* _INFORMATION SUPPLIED_:

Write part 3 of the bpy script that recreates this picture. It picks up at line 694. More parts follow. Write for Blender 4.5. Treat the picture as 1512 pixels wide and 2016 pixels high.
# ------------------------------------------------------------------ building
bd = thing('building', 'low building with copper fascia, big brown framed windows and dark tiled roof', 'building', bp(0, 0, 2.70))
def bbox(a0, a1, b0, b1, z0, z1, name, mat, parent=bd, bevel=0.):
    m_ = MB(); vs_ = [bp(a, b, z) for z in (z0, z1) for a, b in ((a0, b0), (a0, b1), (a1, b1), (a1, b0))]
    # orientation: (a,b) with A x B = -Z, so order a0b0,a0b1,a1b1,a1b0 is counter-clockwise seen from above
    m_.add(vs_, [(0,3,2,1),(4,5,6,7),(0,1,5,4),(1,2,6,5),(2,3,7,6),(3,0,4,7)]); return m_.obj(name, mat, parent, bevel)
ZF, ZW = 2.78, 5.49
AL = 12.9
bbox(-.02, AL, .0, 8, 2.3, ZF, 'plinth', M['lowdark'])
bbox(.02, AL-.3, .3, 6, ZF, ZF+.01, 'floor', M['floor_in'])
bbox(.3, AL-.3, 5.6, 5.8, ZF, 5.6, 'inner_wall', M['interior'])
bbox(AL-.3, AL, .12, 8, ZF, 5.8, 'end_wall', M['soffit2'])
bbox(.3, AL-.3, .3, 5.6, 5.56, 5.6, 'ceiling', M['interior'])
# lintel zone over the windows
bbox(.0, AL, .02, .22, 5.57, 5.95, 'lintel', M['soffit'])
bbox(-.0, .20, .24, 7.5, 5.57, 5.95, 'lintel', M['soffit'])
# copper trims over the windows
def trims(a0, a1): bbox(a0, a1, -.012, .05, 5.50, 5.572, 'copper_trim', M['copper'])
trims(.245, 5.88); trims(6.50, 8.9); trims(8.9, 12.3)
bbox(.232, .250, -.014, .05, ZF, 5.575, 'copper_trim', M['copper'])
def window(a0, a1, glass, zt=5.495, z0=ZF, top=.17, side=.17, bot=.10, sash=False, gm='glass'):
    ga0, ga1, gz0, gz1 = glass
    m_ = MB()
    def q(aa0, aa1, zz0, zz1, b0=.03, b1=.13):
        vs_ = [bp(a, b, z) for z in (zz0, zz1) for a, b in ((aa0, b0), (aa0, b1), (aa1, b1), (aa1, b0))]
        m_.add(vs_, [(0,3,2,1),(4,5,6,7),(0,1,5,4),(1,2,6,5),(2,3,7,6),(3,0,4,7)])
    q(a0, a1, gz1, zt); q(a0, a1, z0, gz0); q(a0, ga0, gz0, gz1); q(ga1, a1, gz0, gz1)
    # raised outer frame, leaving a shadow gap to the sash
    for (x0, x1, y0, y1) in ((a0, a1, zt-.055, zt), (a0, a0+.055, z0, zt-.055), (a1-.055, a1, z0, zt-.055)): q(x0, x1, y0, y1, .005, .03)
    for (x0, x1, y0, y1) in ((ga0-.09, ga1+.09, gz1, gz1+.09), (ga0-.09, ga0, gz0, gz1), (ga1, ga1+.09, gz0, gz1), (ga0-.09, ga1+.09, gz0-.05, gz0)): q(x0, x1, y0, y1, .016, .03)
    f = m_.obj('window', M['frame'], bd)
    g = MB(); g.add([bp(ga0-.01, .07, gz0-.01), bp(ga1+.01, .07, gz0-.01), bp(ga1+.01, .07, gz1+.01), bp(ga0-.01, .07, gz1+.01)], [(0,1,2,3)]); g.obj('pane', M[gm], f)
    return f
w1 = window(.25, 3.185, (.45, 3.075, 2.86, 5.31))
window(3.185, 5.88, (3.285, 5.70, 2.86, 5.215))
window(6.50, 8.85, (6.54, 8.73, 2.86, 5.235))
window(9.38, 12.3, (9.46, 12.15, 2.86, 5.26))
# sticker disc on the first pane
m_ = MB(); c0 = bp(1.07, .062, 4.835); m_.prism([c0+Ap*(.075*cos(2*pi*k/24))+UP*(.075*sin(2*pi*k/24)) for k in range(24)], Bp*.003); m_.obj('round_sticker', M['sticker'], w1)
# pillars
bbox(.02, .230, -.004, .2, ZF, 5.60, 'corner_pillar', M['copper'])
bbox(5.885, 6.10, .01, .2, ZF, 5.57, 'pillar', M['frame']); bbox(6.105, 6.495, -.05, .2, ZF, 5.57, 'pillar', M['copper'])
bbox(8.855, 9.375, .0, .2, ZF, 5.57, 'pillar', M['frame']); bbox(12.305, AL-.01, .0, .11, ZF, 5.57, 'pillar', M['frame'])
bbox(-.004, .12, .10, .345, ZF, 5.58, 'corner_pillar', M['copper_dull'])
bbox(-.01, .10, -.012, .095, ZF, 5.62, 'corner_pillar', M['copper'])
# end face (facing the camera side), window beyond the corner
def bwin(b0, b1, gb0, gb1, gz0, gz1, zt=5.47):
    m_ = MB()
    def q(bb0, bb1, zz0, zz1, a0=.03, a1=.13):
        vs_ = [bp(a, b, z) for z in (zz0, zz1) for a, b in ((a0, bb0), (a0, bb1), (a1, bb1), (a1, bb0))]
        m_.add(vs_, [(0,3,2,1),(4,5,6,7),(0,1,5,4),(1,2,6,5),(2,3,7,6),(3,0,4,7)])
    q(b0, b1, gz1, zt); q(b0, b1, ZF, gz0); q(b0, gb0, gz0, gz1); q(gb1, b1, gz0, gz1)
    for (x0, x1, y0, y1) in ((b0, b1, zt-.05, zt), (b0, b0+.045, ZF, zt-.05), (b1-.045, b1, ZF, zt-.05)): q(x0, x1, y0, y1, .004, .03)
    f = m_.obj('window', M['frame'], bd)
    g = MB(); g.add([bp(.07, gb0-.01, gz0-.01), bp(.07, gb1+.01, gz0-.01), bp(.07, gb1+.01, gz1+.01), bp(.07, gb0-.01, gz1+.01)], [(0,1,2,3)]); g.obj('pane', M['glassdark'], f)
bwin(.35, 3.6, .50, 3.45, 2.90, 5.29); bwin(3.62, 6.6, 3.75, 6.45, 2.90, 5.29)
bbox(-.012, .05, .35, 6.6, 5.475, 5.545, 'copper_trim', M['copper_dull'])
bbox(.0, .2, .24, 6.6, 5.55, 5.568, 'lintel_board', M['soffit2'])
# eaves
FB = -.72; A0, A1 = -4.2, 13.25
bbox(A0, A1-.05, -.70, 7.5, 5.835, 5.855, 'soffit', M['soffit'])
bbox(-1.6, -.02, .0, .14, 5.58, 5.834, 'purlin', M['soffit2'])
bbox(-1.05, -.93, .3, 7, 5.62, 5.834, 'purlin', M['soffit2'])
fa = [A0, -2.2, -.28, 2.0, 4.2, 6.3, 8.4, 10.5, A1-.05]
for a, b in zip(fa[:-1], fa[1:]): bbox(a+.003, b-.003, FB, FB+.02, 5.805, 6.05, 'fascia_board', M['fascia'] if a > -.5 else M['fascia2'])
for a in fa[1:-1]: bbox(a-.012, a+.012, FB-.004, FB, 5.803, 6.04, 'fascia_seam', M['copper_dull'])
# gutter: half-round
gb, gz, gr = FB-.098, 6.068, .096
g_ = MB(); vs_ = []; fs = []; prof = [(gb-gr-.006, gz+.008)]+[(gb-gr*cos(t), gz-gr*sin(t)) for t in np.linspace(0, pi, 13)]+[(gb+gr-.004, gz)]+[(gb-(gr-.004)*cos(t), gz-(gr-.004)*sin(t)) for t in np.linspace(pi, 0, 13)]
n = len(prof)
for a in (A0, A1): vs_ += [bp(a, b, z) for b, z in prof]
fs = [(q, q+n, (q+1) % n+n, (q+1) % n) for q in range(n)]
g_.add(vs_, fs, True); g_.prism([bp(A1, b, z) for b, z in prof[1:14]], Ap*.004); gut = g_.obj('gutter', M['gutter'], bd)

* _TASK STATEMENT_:
Include the first line, the line containing "bbox(AL-.3, AL, .12, 8, ZF, 5.8, 'end_wall', M['soffit2'])", and every line between them, copied exactly from the material above; output no other line.

* _CORRECT RESULT_:
Write part 3 of the bpy script that recreates this picture. It picks up at line 694. More parts follow. Write for Blender 4.5. Treat the picture as 1512 pixels wide and 2016 pixels high.
# ------------------------------------------------------------------ building
bd = thing('building', 'low building with copper fascia, big brown framed windows and dark tiled roof', 'building', bp(0, 0, 2.70))
def bbox(a0, a1, b0, b1, z0, z1, name, mat, parent=bd, bevel=0.):
    m_ = MB(); vs_ = [bp(a, b, z) for z in (z0, z1) for a, b in ((a0, b0), (a0, b1), (a1, b1), (a1, b0))]
    # orientation: (a,b) with A x B = -Z, so order a0b0,a0b1,a1b1,a1b0 is counter-clockwise seen from above
    m_.add(vs_, [(0,3,2,1),(4,5,6,7),(0,1,5,4),(1,2,6,5),(2,3,7,6),(3,0,4,7)]); return m_.obj(name, mat, parent, bevel)
ZF, ZW = 2.78, 5.49
AL = 12.9
bbox(-.02, AL, .0, 8, 2.3, ZF, 'plinth', M['lowdark'])
bbox(.02, AL-.3, .3, 6, ZF, ZF+.01, 'floor', M['floor_in'])
bbox(.3, AL-.3, 5.6, 5.8, ZF, 5.6, 'inner_wall', M['interior'])
bbox(AL-.3, AL, .12, 8, ZF, 5.8, 'end_wall', M['soffit2'])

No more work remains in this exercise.